Brooke Schwartz (Columbia University): Don’t Text & Drive Scholarship

Admittedly, I do text and drive every so often. I have sent texts that range in urgency, from “You’ll never guess what song is playing,” to “He passed away today.” But danger does not discriminate based on the content of my texts, and each message typed–whether silly or urgent in nature–presents the same risk of hurting someone else or myself. And I realize that–even as I am typing out the messages with my right thumb, moving my eyes from screen to road, screen to road. I knew it when I responded to a text from my friend Annie, telling her I was running late because of traffic caused by an accident and agreeing to pick up sugar from a market on my way to her house. That was the last time I texted while driving, and in retrospect, I find it entirely ironic that I was texting while driving about an accident that could have, itself, been caused by texting while driving.

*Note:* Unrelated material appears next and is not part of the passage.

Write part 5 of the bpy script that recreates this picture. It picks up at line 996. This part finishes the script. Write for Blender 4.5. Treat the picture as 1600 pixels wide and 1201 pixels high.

My conversation with Annie was of such little importance given how much damage it could have caused. Like I said before, I knew this was the case at the time. But young adults, myself included, oftentimes have an invincibility complex, an it-will-never-happen-to-me mindset. I fell into that trap and texted Annie back. I was in slow-moving traffic, after all. In a way, it was helpful in that I was able to do her a favor by stopping to pick up sugar on my way over. My text inspired her to ask for a favor that saved her a trip to the market. So it was helpful, right? That logic and justification work only when no one gets hurt, when no one’s heart has to race because they see an oncoming car swerving into the wrong lane. If I had not texted Annie, I would not have known to stop for sugar. And it would have been okay. But in the moment I allowed myself to text her, not because I felt the urge to take a risk, but because I did not see the risk at all.

Texting while driving has become so normalized that I tend to forget the risk I am posing by doing it. And perhaps that is exactly why it is so hard to stop texting and driving: I have never faced the consequences (not in the form of causing or being victim to an accident, nor in being pulled over by the police), and that makes it hard for me to imagine the potential danger I could cause by texting while driving. This thought process is silly and I know it. There are more than enough examples in the news and among my friend groups and family to show the dangers of texting while driving.

Of course I can stop texting and driving. I can put my phone into the glove compartment every time I start the car. I can turn it on airplane mode when I buckle my seat belt. Will I? I may try these tactics out, but I most likely will not do these things every time I get in the driver’s seat. But I will pledge to at least put my phone face down, somewhere slightly out of reach, and refrain from looking at it while my eyes should be on the road.